Epstein, who spent time at the home of the late convicted sex offender Jeffrey Epstein, wrote that the latter had many photos of the Saudi Crown Prince Mohammed bin Salman (MBS) and United Arab Emirates President Mohamed bin Zayed Al Nahyan (MBZ) on the walls.
The journalist told JNS that the convicted criminal had planned to move to Saudi Arabia. “That’s where the money is,” Epstein said. “Jeffrey—he might have had his side interest in women or perversion—but his main interest was basically money, and he said he had planned to buy a house in Riyadh.”
Jeffrey Epstein told him that the Emirati leader created the Saudi one and was “the real power in the Gulf,” Epstein told JNS. “And Jeffrey said he was friends with him.”
“Jeffrey thought that he was going to do a huge business in helping the royal families of Saudi Arabia and the Emirates hide their money, so if there were any revolutions, regime changes, coups, they would have money hidden abroad,” he said. “That was his specialty.”
‘It’s a gamble’
Epstein the writer said that he considers himself fortunate that when he was getting started in journalism, the pushback with which he had to contend, including charges of disloyalty in the years after the death of Sen. Joe McCarthy (R-Wis.), “was nothing” compared to woke culture of the past several years.
“Because of cancel culture and woke culture, it’s almost impossible to write anything that challenges conventional wisdom today,” he said. “If we do, it’s a gamble.”
He discouraged young people from pursuing a career in his chosen profession: investigative journalism.

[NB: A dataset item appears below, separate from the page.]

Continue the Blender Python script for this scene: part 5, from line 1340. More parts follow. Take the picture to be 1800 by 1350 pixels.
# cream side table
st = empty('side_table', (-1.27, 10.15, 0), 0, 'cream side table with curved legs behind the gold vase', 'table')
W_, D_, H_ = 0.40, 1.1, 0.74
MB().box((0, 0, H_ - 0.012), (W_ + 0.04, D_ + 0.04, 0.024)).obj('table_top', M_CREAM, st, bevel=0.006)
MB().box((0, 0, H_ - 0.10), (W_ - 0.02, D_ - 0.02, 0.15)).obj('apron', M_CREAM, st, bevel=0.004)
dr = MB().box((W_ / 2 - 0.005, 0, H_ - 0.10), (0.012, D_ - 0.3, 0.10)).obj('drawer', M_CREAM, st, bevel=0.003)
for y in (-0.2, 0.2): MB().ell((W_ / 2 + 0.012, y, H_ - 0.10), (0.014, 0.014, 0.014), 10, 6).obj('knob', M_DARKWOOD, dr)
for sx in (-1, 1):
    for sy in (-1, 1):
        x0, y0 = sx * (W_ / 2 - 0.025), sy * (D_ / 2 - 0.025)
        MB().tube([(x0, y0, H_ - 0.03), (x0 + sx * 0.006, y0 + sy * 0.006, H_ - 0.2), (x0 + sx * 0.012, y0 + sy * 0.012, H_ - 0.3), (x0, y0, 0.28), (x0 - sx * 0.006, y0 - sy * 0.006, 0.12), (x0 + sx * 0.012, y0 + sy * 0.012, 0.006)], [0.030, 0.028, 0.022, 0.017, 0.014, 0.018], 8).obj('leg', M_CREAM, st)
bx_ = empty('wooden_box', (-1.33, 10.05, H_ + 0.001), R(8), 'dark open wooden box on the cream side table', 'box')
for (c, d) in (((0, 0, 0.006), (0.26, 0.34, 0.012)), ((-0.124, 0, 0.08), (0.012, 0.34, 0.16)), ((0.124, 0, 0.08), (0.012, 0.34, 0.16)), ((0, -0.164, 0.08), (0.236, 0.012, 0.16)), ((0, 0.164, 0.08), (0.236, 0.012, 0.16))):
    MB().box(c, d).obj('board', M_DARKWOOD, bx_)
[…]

“It would be very hard to become us,” he said of Seymour “Sy” Hersh, Jeff Gerth and himself. And very few positions at newspapers and on television shows are “a small window to shoot for.”
“I wouldn’t make a career out of challenging things that people believe,” he told JNS. “I think it’s not something I would recommend someone to do.”
“Of course, you can do investigative journalism as long as you’re inside of the accepted wisdom,” he said. If former President Donald Trump “is considered to be a criminal, you can investigate him. But you can’t investigate and challenge the boundaries.”